Nawal El Moutawakel receives La Légion d’Honneur from President Hollande
Laureus World Sports Academy Member Nawal El Moutawakel has been presented with the Légion d’Honneur by President Francois Hollande at the Élysée Palace in Paris. It is the highest decoration a person can receive in France.
Nawal, a former Vice-Chair of Laureus and Minister of Sport and Youth in Morocco, is the first woman from a Muslim nation to become a Vice-President of the International Olympic Committee. She currently heads the IOC’s Co-ordination Commission for the 2016 Rio de Janeiro Olympic and Paralympic Games.
In 1984, she was the first Moroccan, African and Muslim woman to win an Olympic gold medal, in the 400 metres hurdles in Los Angeles.
The announcement of the presentation of the Légion d’Honneur was warmly welcomed by Edwin Moses, the Chairman of the Laureus World Sports Academy.

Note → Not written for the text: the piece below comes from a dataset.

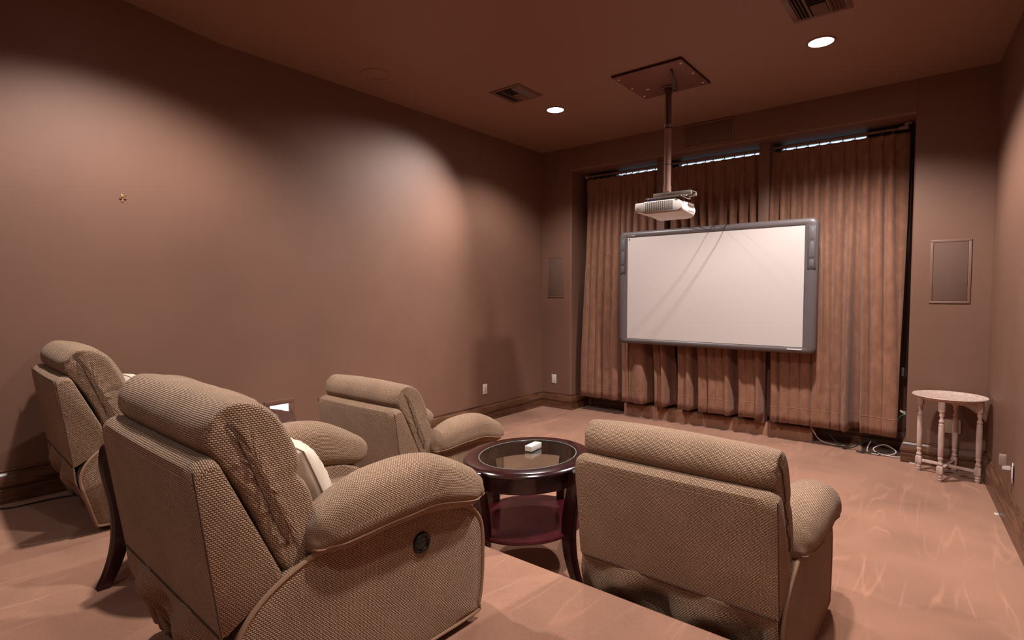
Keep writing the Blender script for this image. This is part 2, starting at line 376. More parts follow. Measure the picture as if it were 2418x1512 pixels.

“Nawal has been breaking down barriers throughout her career. She has been an agent for change in her own country and has had a dramatic effect on the role of women in Moroccan society. She is one of those rare people who make a difference in whatever they do. I am delighted that President Hollande has decided to bestow this honour upon her.”
Her Olympic gold medal proved a major breakthrough for women in Morocco and other Muslim countries and she has made the cause of health and fitness and participation of women in sport the centre piece of her philosophy. As organiser of the Courir pour le Plaisir, an annual 10 km fun run which attracts up to 30,000 women in Casablanca, she has put her beliefs into practice.
She has also been instrumental in supporting two Laureus Sport for Good Foundation projects in Morocco aimed at encouraging women – first the Women in Sport project in Aït Iktel, one of the most isolated and disadvantaged areas of the country, and more recently the Courir pour La Vie project near Casablanca.